Aurora is not interrupting properly when an NPR transits into a system whose WP is under observation by active sensors.
I've had a picket watching the WP into an NPR home system, about 1M km off with active sensors with a range of about 12M km. The NPR had already sent through an gate construction ship (based on size and behavior). I just did a 140,000 second update (which resolves to 40 hours), and got a interrupt enumerating 3 new thermal contacts at t+8 hours. When I went to look, the NPR had sent 3 ships through the WP, but they had already moved out of range of my actives - about 15M km. Fortunately, I had just saved, so I reloaded the DB and ran the same update with 30 second timestep (yeah for the rewrite - it didn't take long at all). This time it worked ok - they were detected at 6 hours, 31 minutes (note that they were already off the WP, but I'm willing to chalk that up to "activation lag" by bored picket sensor operators).
I am stepping through the code to try and figure out what happened. The code is set to generate an interrupt if a transit is actively detected by a hostile race or if the transiting ship is only picked up on passive sensors and its identity is unknown. I am guessing this was a neutral ship, in which case I probably need to adjust the logic so that time also stops for neutral NPRs but perhaps not neutral player races. Or perhaps just for recently discovered neutral NPRs. Before I shoot off in this direction, could you confirm if the NPR was neutral or hostile?
Yes, it was a neutral NPR.
From my experience later in the game (where they had commercial ships in my home system, and were interrupting every few hours of game time), I'm not convince that throwing more interrupts in is a good thing. I think this is a very difficult problem for you to solve, since what is needed is the ability for Aurora to read the mind of the player as to what's an "important" contact that needs an interrupt and what's noise. This is especially difficult since exactly the same event (detecting a transit) can vary in importance according to the current situtation. I've had the following thoughts about it:
1) I think there has to be a way for a player to select (on a race-by-race and/or system-by-system) whether or not he wants an interrupt to be thrown by a "harmless" (non-hostile) event. I suspect the easiest way to do this is to put a "trusted" flag into diplomatic relations, which can be toggled. If a race is trusted, only hostile acts (e.g. missile launch) should cause an interrupt. There might be levels of trust too, e.g. trust commercial ships but not military, although I'm not convinced there's much added benefit from this extra complexity. One way to think of this is as rules-of-engagement - the rules for a trusted race would be "don't interfere, but report their actions", with the processing of the report happening at the end of the update.
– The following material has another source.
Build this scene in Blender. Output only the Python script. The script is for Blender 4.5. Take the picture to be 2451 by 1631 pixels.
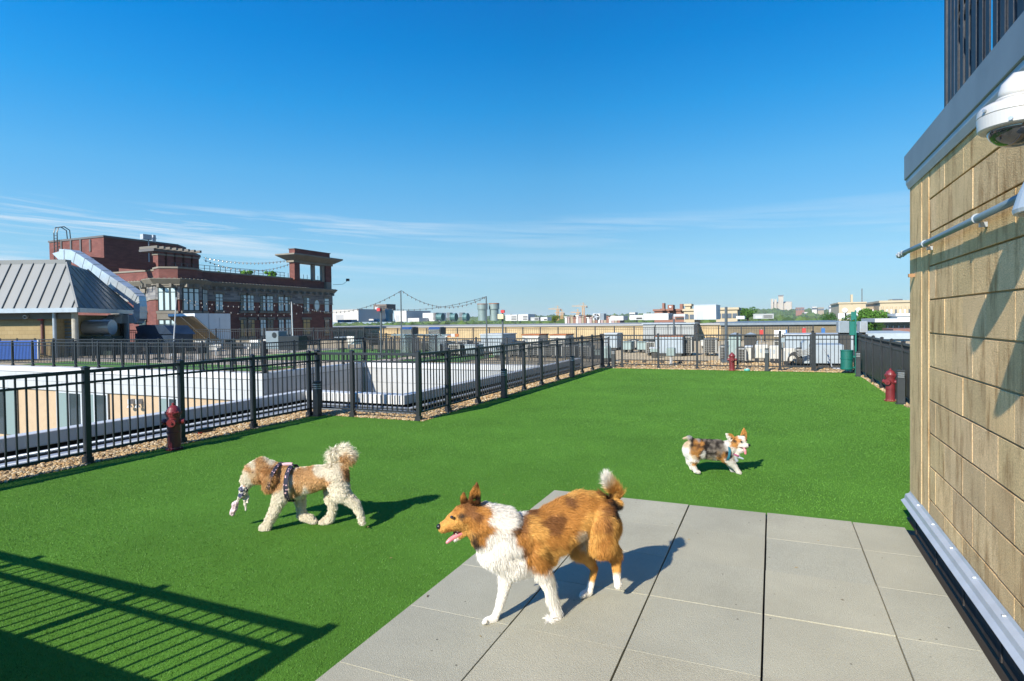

2) I think that NPRs have to be inclined towards trusting others

In particular, they should trust any race for whom they're carrying cargo - otherwise you run into the situation I had with my home system. You might need to cheat a little here, and have the interrupt decision code "peek" at the detected fleet's orders to see if there's hostile intent - if there is then an interrupt happens and the NPR can change its behavior.
3) One thing I'd like to see is a "contact acquired" to "contact lost" line on the screen (similar to the movement tails) for contacts which didn't cause an interrupt but made it out of sensor range before being lost. This comes back to the RoE "observe and report" idea - you get the event notification at the end of the update (as it is now), but you also get a visual cue as to where the contact was headed so you can go look for it if it's going in an unexpected direction. If I'd had this, it wouldn't have been a big deal that I didn't interrupt when the aliens transitted, since I'd know where they were going.
4) Just remembered this one while typing the last bit - it would be nice to have a "Move in direction xxx" order, as opposed to "move to a waypoint". Then you could send ships searching along a bearing towards a lost contact, rather than having to set up a waypoint.